La educabilidad del ser humano es un reto de toda la vida. Para hacerlo hay infinidad de formas adecuadas que permiten el desarrollo y la puesta en práctica de una serie de actitudes axiológicas estéticamente sentidas para hacer de la vida un emporio de cultura, de ciencia, de humanismo, de arte. Una de esas formas para expresar la grandeza intelectual y espiritual a la que es posible llegar no sin un adecuado esfuerzo de voluntad, disciplina y talento, lo constituye el lenguaje a través de su expresión lectora y escriturística.
Por supuesto que, educarse desde el texto escrito, es educarse axiológicamente desde el talento que está expuesto en la entelequia y en el corazón. Ningún ser humano “nace con un corazón realmente frío sino solo en la proporción en que perdemos el íntimo calor en nosotros” (Yutang, 2005) que es el que nos anima y nos motiva para que nos demos cuenta que, como sostiene Álvaro Agudelo (2002), “cuando de leer se trata, no se pueden seleccionar textos al azar, o por consejos, o por decires, tienen que elegirse documentos que hayan transformado la cultura, aptos para la educabilidad del hombre, de la humanidad que corre en nuestras venas. Textos que transformaron al mismo hombre, sin los cuales no se puede correr la gran aventura humana, puesto que son nuestros, de nuestra lógica humana, de nuestra carne, de nuestra especie, reveladores del misterio que escondemos como individuo o como grupo o como colectividad, textos de verdad escritos para una humanidad educable”.

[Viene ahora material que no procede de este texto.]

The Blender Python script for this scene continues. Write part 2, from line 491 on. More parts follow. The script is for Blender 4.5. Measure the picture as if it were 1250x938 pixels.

Esa educabilidad a partir del texto implica una educación cognitiva, ética y lingüística en la que, entre tantos factores fenomenológicos que se sienten mental y corporalmente, está aquella de que la lectura bien sentida y asumida libremente, activa el nervio de la compasión, es decir el nervio vago del cual hablan los neurocientíficos como un nervio craneal fascinante. “Entre sus muchas funciones está la de producir esas ondas calurosas que se expanden por nuestro pecho cuando nos emocionamos o algo nos conmueve. Las mismas ondas que provocan esa tibieza interna que sentimos cuando nos abrazan. Por eso se le llama el nervio de la compasión. Este curioso apodo se lo debe al neurólogo Stephen W. Porges, que lo denominó así al descubrir la facultad ‘amorosa’ de gran parte de su actividad” (Rowlands, 2017).
Por lo tanto, si al leer logramos sentir esa tibieza interna hasta emocionarnos en lo más profundo de nuestra interioridad, es porque el nervio vago, o de la compasión, está activo, y esto implica, según el decir de los científicos, “que la activación del nervio vago está directamente relacionada con sentimientos de cuidado, protección y ética (…). Además, hoy se sabe que su estimulación puede incrementar nuestras habilidades cognitivas, calmar nuestro ánimo y equilibrar nuestro comportamiento. No es de extrañar que algunos autores se refieran a este nervio de la compasión como la conexión entre el cuerpo y el espíritu” (Rowlands, 2017), tan válidos, por lo tanto, para la educabilidad de nuestro accionar humano.
Y si desde la activación del nervio de la compasión es posible leer tan exquisitamente, entonces, como señala Argüelles, “cada quien lee lo que se le pega la gana, y si esto le satisface y no daña a los demás, ¿cuál es el problema? Un promotor del libro debe tener en cuenta no nada más la estética sino también la ética. En todo acto de enseñanza, la ética es una necesidad, y en el caso de la lectura una estética sin ética no sirve para nada (…). Es importante saber que la cultura, la lectura y aun la alta escolaridad, por sí mismas, no nos salvan de ser unos canallas (…). La gente no comete delitos y canalladas por no saber leer y escribir; los comete por una pobreza de espíritu” (2014). De ahí la importancia de saber activar el nervio de la compasión para que desde una adecuada opción lectora se active lo estético, lo ético y lo metacognitivo.